The Elusive Iraqi Weapons

NYT Editorial Board

The most striking findings in David Kay's interim report on the search for weapons of mass destruction in Iraq are his revelations about the backward state of Iraq's chemical and nuclear programs. Based on the evidence gathered so far in three months of searching, it seems clear that these programs barely existed and posed no immediate threat to the global community. To the contrary, it looks as if international inspectors succeeded in reducing or eliminating Iraq's arsenals and dedicated production capacity, forcing Saddam Hussein to lie low and wait for a new opportunity.

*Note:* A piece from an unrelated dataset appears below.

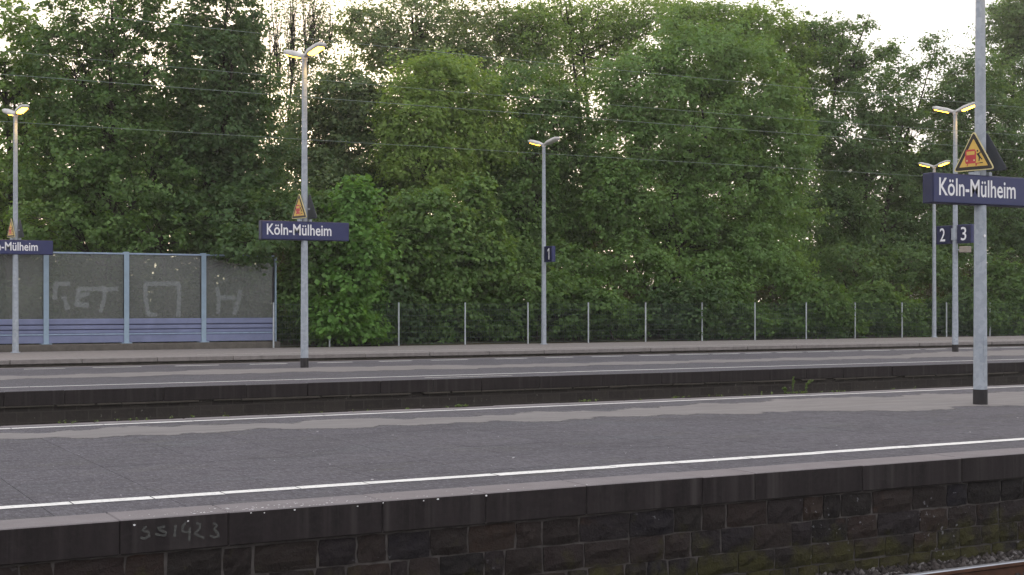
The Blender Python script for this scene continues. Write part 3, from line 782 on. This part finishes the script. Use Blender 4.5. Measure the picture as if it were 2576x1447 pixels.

Although there is no doubt that Mr. Hussein used chemical weapons in the past, no retained stocks have yet been found. Multiple sources told Mr. Kay's team that Iraq did not have a large, ongoing, centrally controlled chemical weapons program after 1991. The report concludes that Iraq's large-scale capacity to produce new chemical munitions "was reduced — if not entirely destroyed" during the gulf war, the bombing in 1998 and 13 years of United Nations sanctions and inspections. This is an astonishing admission that the presumed chemical weapons threat may not have existed and that the oft-derided inspections were actually working.

On the nuclear front, although Iraq came much closer to making a bomb in 1991 than anyone had suspected, international inspectors later declared that the program had been dismantled before they left Iraq in 1998, with no evidence that it was subsequently revived. The Kay report finds that while Mr. Hussein remained firmly committed to acquiring nuclear weapons, "to date we have not uncovered evidence that Iraq undertook significant post-1998 steps to actually build nuclear weapons or produce fissile material." Mr. Kay cited evidence the Iraqis might have tried to restart their nuclear efforts "at the very most rudimentary level" but nothing to suggest "a massive resurgent program."

That conclusion contradicts the administration's prewar claims that Iraq had reconstituted its nuclear programs and deflates the administration's dire warnings that we dared not wait for a smoking gun lest it come in the form of a mushroom cloud.

The burden of Mr. Kay's report is that while searchers have not found any weapons of mass destruction so far, they have found evidence that Iraq still intended to build them and had retained equipment and personnel that could be used to do it. Mr. Kay said his team would need another six to nine months to explore Iraq, a big country with lots of hiding room. At least $300 million has been spent on the search, and the administration is reported to be seeking $600 million more to finish it.

Before approving that substantial sum, Congress may want to consider bringing back the U.N. inspectors, whose costs would be paid by the international community. The inspectors clearly did an effective job and have an immense store of data and experience. Their findings would look more credible in the eyes of the world. Still, the important thing is to finish this search, no matter who does it. There is always a chance that there really are some unconventional weapons tucked away somewhere. President Bush's job approval ratings, now plummeting in the polls, may depend in part on whether any weapons are ultimately found. More important, the nation needs to know whether its intelligence was way off the mark, making any further attempts at pre-emptive war problematic.